Can we change it? This is not about throwing the baby out with the bath water. It is about acknowledging the baby has grown into an adult with sociopathic behaviors and then modifying our own personal and collective behavior on the ground and in our communities so we are more likely to thrive and less likely to be seriously harmed in the name of progress or security or God or anything else.
How long will we collectively agree that something (the known) is better than nothing (the unknown)? Until we shift gears, it’s going to be pretty hard to “creatively adapt.” When we do, I feel the operative question for each of us to answer becomes “Will you change it?”
David Makana Martin, Kalaheo
On park restrooms
Hey dude, when you are done with your tai chi class on a beautiful day, try pitch in and clean the bathroom yourself.
Oh, yeah. Did you pay the county for the commercial use of the park? You could be one of those released from jail for petty crimes … and get to clean the bathroom yourself.
Most of us are busy working.
Hector Ryzak, Kapa‘a
Tinted windows present dangers
Mr.

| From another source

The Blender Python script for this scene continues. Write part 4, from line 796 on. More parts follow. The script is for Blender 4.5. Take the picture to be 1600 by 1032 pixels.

Mayor, please consider enforcement of tinted windows on vehicles in order to catch those who might be using electronic devices after the new law comes into effect.
If this does not occur, more drivers will be using dark window tints to avoid detection by police officers.
Additionally, dark tinting on vehicles creates dangerous situations in traffic since other drivers cannot see what traffic is doing ahead and around them.